Arts 'Nashville' introduces viewers to trials and tribulations of country music

Published on October 21st, 2012 | by Key Reads


Nashville Airs First Two Episodes, Looks Promising

'Nashville' juxtaposes traditional with new by way of introduces a pop-friendly newcomer into a seasoned singer's country music domain


By Pavithra Mohan


ABC’s latest dramatic undertaking, “Nashville” made waves even prior to its premiere on Oct 10. The network made the shrewd decision to post the pilot online in advance, likely to entice audiences and build hype—and it seems to have worked judging by critics’ reviews thus far.


“Nashville” paints a picture that’s far from uncommon, spinning a musical tale that pits new it girl Juliette Barnes (Hayden Panettiere) against Rayna James (Connie Britton), the reigning—but now fading—queen of country music. It’s a power struggle set against the backdrop of a love triangle between the two divas and Rayna’s lead guitarist and former flame Deacon. We’ve heard this saga before, in different incarnations, but here there’s also a budding romance between young singer-songwriters, a thorny backstory for Juliette involving her coke-addled mother, and a political slant at the hands of Rayna’s all-mighty politician father, who twists her husband’s arm into running for mayor.


In just two episodes, “Nashville” seized my attention despite my feelings about country music (disdainful, to say the least) and it’s likely because of the au courant way in which it juxtaposes the pure and traditional with the new-fangled and auto-tuned. And yet, there’s a caveat in that Juliette actually yearns to be a Rayna, not the one-note pop sensation that the powers-that-be have molded her into. Multiple other plotlines are also set into motion by the end of the pilot itself—which is more than can be said for the current meager TV offerings.

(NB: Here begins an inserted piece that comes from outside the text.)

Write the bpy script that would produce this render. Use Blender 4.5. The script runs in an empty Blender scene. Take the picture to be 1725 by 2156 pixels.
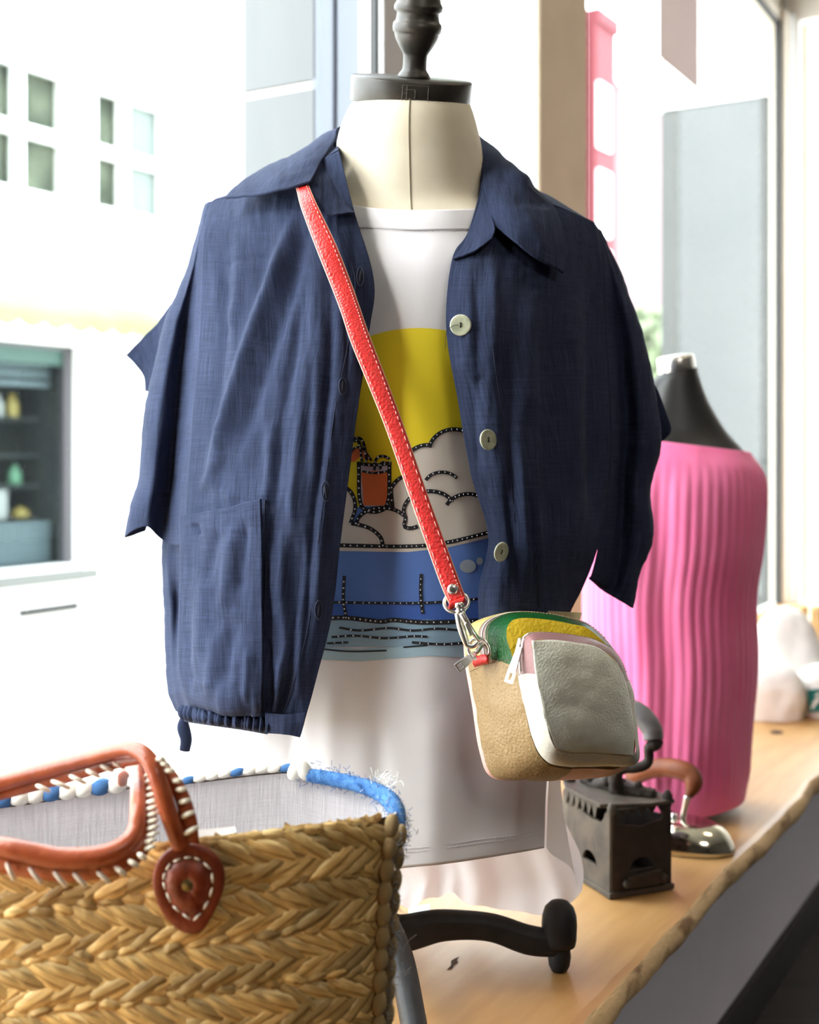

“Nashville” introduces a premise that feels fresh in this climate, but some shows have acutely eaten away at me, incurring ulcer after ulcer: CBS’s “Partners”, a terribly unfunny, poor man’s reimagining of “Will and Grace” and “How I Met Your Mother”, the meandering tale that seems to have dead-ended at a yellow umbrella; there’s also the CW’s “Emily Owens, M.D.”, a witless, juvenile version of “Grey’s Anatomy”. Perhaps the deepest cut is the last season of “Gossip Girl”—a show I valued more than Serena prizes her bosom; it fell so far, so fast, spectacularly badly. The only saving grace is “Homeland”, where Carrie’s riveting psychosis keeps me oh-so-sane.